• EXERCISE INSTRUCTIONS: Lift out each line of the data that holds "scene".

• MATERIAL PROVIDED:
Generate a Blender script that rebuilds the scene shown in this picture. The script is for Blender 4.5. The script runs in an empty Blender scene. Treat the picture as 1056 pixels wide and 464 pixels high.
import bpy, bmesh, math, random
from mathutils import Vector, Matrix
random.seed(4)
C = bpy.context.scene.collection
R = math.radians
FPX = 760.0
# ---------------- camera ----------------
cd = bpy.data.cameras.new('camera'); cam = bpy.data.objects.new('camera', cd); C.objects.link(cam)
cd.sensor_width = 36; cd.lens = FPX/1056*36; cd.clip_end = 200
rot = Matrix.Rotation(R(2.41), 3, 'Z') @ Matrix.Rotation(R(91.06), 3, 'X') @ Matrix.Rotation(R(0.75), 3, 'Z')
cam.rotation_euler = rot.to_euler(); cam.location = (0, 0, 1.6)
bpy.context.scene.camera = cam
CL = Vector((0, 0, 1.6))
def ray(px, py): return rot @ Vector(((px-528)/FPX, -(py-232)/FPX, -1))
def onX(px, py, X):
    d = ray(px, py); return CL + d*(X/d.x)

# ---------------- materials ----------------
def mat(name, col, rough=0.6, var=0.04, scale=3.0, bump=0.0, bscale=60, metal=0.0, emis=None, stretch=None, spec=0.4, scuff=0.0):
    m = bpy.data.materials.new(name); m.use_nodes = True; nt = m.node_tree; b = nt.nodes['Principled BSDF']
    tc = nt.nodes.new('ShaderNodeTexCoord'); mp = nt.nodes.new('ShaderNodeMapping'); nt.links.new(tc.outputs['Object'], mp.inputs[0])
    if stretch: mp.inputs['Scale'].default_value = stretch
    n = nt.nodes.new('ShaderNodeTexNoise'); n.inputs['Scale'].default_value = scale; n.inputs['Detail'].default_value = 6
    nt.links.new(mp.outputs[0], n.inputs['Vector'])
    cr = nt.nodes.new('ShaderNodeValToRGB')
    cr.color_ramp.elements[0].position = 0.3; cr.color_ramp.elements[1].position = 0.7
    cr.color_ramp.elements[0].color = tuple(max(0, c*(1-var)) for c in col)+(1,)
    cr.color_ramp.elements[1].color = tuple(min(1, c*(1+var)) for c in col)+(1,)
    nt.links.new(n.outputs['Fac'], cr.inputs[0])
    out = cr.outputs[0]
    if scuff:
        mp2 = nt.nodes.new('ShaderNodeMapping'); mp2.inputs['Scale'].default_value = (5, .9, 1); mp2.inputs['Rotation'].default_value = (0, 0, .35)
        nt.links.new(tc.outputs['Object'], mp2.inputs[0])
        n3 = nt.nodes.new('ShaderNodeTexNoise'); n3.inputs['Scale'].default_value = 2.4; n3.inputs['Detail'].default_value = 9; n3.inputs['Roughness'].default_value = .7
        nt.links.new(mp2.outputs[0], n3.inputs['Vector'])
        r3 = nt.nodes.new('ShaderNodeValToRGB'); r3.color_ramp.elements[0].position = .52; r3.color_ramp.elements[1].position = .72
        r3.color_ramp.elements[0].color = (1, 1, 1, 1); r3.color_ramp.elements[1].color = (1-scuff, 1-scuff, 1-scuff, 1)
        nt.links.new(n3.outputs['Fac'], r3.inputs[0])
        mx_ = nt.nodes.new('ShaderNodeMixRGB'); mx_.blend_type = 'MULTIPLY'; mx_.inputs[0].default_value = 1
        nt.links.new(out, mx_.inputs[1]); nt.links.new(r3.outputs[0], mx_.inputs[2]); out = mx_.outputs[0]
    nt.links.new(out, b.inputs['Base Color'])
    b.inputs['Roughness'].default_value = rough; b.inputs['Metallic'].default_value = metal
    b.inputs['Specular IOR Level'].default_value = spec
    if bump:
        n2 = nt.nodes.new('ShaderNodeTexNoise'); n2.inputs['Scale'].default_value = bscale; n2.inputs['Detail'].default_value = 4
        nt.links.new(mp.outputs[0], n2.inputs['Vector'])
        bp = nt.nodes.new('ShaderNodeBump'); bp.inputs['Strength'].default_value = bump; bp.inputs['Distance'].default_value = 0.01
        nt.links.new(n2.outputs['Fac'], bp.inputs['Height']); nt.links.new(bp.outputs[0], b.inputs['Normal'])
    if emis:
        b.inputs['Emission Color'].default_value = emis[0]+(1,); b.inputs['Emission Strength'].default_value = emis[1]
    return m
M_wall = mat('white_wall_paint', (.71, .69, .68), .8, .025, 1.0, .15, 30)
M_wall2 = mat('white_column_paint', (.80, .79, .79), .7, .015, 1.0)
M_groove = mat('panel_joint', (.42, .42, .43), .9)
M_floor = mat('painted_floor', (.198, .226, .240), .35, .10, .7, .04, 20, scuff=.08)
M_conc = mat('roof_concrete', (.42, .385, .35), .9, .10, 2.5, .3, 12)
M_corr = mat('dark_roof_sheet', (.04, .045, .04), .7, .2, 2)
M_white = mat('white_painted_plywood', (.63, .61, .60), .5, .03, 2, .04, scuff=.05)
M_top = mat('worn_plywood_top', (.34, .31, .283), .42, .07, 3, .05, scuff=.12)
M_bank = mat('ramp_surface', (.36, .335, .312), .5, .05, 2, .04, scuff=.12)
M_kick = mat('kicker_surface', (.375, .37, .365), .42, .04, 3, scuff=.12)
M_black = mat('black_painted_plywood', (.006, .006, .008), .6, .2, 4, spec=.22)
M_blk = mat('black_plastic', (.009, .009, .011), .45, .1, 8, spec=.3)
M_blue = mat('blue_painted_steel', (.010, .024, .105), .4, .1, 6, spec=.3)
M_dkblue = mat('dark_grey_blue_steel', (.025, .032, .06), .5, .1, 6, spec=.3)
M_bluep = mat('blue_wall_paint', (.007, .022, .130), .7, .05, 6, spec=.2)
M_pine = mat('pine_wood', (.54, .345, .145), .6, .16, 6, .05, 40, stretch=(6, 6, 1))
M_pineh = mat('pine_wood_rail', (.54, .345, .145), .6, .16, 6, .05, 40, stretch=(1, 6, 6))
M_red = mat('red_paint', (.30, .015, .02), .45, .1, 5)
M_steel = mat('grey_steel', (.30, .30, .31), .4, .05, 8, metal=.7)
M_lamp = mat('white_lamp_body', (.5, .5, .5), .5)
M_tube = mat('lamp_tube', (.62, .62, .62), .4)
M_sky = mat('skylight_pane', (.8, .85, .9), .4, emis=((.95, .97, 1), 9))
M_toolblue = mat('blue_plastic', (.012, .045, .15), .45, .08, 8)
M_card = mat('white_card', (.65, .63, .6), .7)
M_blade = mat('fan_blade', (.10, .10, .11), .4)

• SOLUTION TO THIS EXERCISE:
Generate a Blender script that rebuilds the scene shown in this picture. The script is for Blender 4.5. The script runs in an empty Blender scene. Treat the picture as 1056 pixels wide and 464 pixels high.
C = bpy.context.scene.collection
bpy.context.scene.camera = cam